The Law of Diminishing Returns is a fundamental principle in economics, though its applications extend far beyond the economic realm. It states that, holding all other factors constant, as we continuously increase the input of one production factor, the incremental output (i.e., marginal output) will eventually decline. This means that after reaching a certain threshold, each additional unit of input yields progressively smaller returns. This mental model reminds us that any single-dimensional effort has a "ceiling," and persistently allocating resources to the same point is often inefficient. It prompts us to evaluate whether our current efforts have entered a phase of diminishing returns and encourages shifting resources to new, higher-yield opportunities at the right time—thereby avoiding waste and enabling more efficient growth.

Application Examples

  1. Optimizing Marketing Budget Allocation: An e-commerce company runs advertisements on social media platforms. Initially, investing 10,000 yuan in ads acquires many new customers at a cost of 10 yuan per customer. When the second 10,000 yuan is invested, the cost per customer may rise to 15 yuan. By the time the tenth 10,000 yuan is spent, most core users on the platform have already been reached. To acquire new customers, ads must be shown to less-interested, marginal audiences, driving the cost up to 50 yuan per customer. This signals that further investment in this channel is no longer cost-effective, and funds should be redirected to alternative marketing channels.

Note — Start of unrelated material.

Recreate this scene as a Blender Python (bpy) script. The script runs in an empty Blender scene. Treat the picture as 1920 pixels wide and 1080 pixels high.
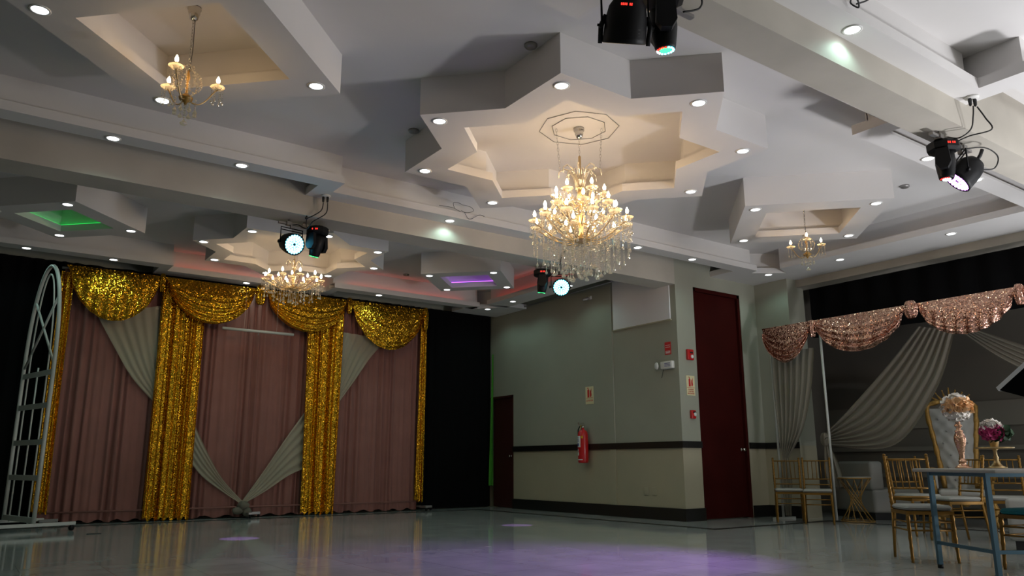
import bpy, math, random
from mathutils import Vector, Matrix
random.seed(7)
PI = math.pi
C = bpy.context.scene.collection
sc = bpy.context.scene

# ------------------------------------------------------------ camera
YAW, PITCH, ROLL, HCAM = math.radians(54.476), math.radians(12.780), math.radians(-0.095), 0.85
fw = Vector((math.cos(PITCH)*math.cos(YAW), math.cos(PITCH)*math.sin(YAW), math.sin(PITCH)))
rt = Vector((math.sin(YAW), -math.cos(YAW), 0)); up = rt.cross(fw)
cr, sr = math.cos(ROLL), math.sin(ROLL)
rt, up = cr*rt+sr*up, -sr*rt+cr*up
cam = bpy.data.cameras.new('camera'); cam_o = bpy.data.objects.new('camera', cam); C.objects.link(cam_o)
cam.sensor_width = 36; cam.lens = 1453.07/1920*36; cam.clip_start = 0.05; cam.clip_end = 100
m = Matrix.Identity(4)
for i in range(3):
    m[i][0], m[i][1], m[i][2] = rt[i], up[i], -fw[i]
m[2][3] = HCAM
cam_o.matrix_world = m
sc.camera = cam_o

# ------------------------------------------------------------ world, exposure
w = bpy.data.worlds.new('world'); sc.world = w; w.use_nodes = True
w.node_tree.nodes['Background'].inputs[0].default_value = (.8, .85, 1, 1)
w.node_tree.nodes['Background'].inputs[1].default_value = 0.0
sc.view_settings.view_transform = 'Standard'; sc.view_settings.look = 'None'
sc.view_settings.gamma = 1; sc.view_settings.exposure = -0.12; sc.view_settings.use_curve_mapping = False
sc.cycles.use_denoising = True
sc.cycles.max_bounces = 8; sc.cycles.transparent_max_bounces = 16
sc.cycles.sample_clamp_indirect = 4.0
sc.cycles.caustics_reflective = False; sc.cycles.caustics_refractive = False

# light levels
DOWN_W = 7.5; BULB_L = 120; SMALL_BULB_L = 150

def aim(o, d):
    o.rotation_euler = Vector(d).to_track_quat('-Z', 'Y').to_euler()
def spot(name, loc, d, watt, col, angle, blend, radius, parent=None):
    l = bpy.data.lights.new(name, 'SPOT'); l.energy = watt; l.color = col
    l.spot_size = math.radians(angle); l.spot_blend = blend; l.shadow_soft_size = radius
    o = bpy.data.objects.new(name, l); C.objects.link(o); o.location = loc; aim(o, d)
    if parent: o.parent = parent
    return o

SB_P = Vector((5.73, 1.95, 1.48)); SB_N = Vector((.17, .50, .85)).normalized()
FL_P = Vector((8.7, .15, .34)); FL_N = Vector((-.22, .30, .93)).normalized()   # unseen lamp added to wash the ceiling, right of the frame
# fill lights tilted up at two added windows, behind and beside the camera
def area_fill(name, loc, n, sx, sy, watt, col, spread=150):
    l = bpy.data.lights.new(name, 'AREA'); l.shape = 'RECTANGLE'; l.size = sx; l.size_y = sy
    l.energy = watt; l.color = col; l.spread = math.radians(spread)
    o = bpy.data.objects.new(name, l); C.objects.link(o); o.location = loc
    o.rotation_euler = (-Vector(n)).to_track_quat('Z', 'Y').to_euler(); return o
area_fill('ceiling_fill_light', FL_P+FL_N*.03, FL_N, .55, .40, 185, (.96, .96, 1), 170)
area_fill('near_window_fill', (9.0, -2.2, 1.15), (-.28, .46, .84), 2.4, 1.4, 150, (.94, .95, 1), 125)
area_fill('side_window_fill', (13.0, 1.6, 1.2), (-.62, .12, .78), 1.6, 1.2, 70, (.94, .96, 1), 130)

# ------------------------------------------------------------ materials
def s2l(c):
    return tuple(((x/255)/12.92 if x/255 <= .04045 else ((x/255+.055)/1.055)**2.4) for x in c)
def newmat(n):
    mt = bpy.data.materials.new(n); mt.use_nodes = True
    return mt, mt.node_tree.nodes, mt.node_tree.links, mt.node_tree.nodes['Principled BSDF']
def mat(n, col, rough=.6, metal=0, var=0, vscale=6, bump=0, bscale=40, coat=0, spec=.5, emit=None, es=0):
    mt, N, L, b = newmat(n)
    b.inputs['Base Color'].default_value = (*col, 1); b.inputs['Roughness'].default_value = rough
    b.inputs['Metallic'].default_value = metal; b.inputs['Coat Weight'].default_value = coat
    b.inputs['Coat Roughness'].default_value = .08; b.inputs['Specular IOR Level'].default_value = spec
    tc = N.new('ShaderNodeTexCoord')
    if var:
        nz = N.new('ShaderNodeTexNoise'); nz.inputs['Scale'].default_value = vscale; nz.inputs['Detail'].default_value = 5
        L.new(tc.outputs['Object'], nz.inputs['Vector'])
        mr = N.new('ShaderNodeMapRange'); mr.inputs[1].default_value = .3; mr.inputs[2].default_value = .7
        mr.inputs[3].default_value = 1-var; mr.inputs[4].default_value = 1+var
        L.new(nz.outputs['Fac'], mr.inputs[0])
        mx = N.new('ShaderNodeVectorMath'); mx.operation = 'SCALE'; mx.inputs[0].default_value = col
        L.new(mr.outputs[0], mx.inputs['Scale']); L.new(mx.outputs[0], b.inputs['Base Color'])
    if bump:
        nb = N.new('ShaderNodeTexNoise'); nb.inputs['Scale'].default_value = bscale
        L.new(tc.outputs['Object'], nb.inputs['Vector'])
        bp = N.new('ShaderNodeBump'); bp.inputs['Strength'].default_value = bump; bp.inputs['Distance'].default_value = .01
        L.new(nb.outputs['Fac'], bp.inputs['Height']); L.new(bp.outputs[0], b.inputs['Normal'])
    if emit:
        b.inputs['Emission Color'].default_value = (*emit, 1); b.inputs['Emission Strength'].default_value = es
    return mt
def emis(n, col, s):
    mt, N, L, b = newmat(n); N.remove(b)
    e = N.new('ShaderNodeEmission'); e.inputs[0].default_value = (*col, 1); e.inputs[1].default_value = s
    L.new(e.outputs[0], N['Material Output'].inputs[0]); return mt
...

  2. Personal Running Training: A running enthusiast follows an annual training plan generated by a smartwatch. In the first few years, personal bests are consistently achieved. However, this year, despite similar effort and training volume, improvement is only seen in maximum distance, while other performance metrics plateau. This illustrates the effect of diminishing returns—continuing with the same training method no longer brings significant gains. To progress, the runner should explore new approaches, such as incorporating strength training, improving nutrition, or seeking guidance from a professional coach.

Key Takeaways:
1. Every single-dimensional effort has a "ceiling"—continued input eventually leads to diminishing returns.
2. Be wary of the trap of "ineffective input"; learn when to stop and pivot to new areas.
3. The law of diminishing returns holds only when "other factors remain constant"; innovation can break or reset the return curve.
4. Understand how the system works and observe whether efforts still produce improvements at the same rate to determine proximity to diminishing returns.
5. Identifying and creating new "tracks" or introducing new variables is key to achieving non-linear growth.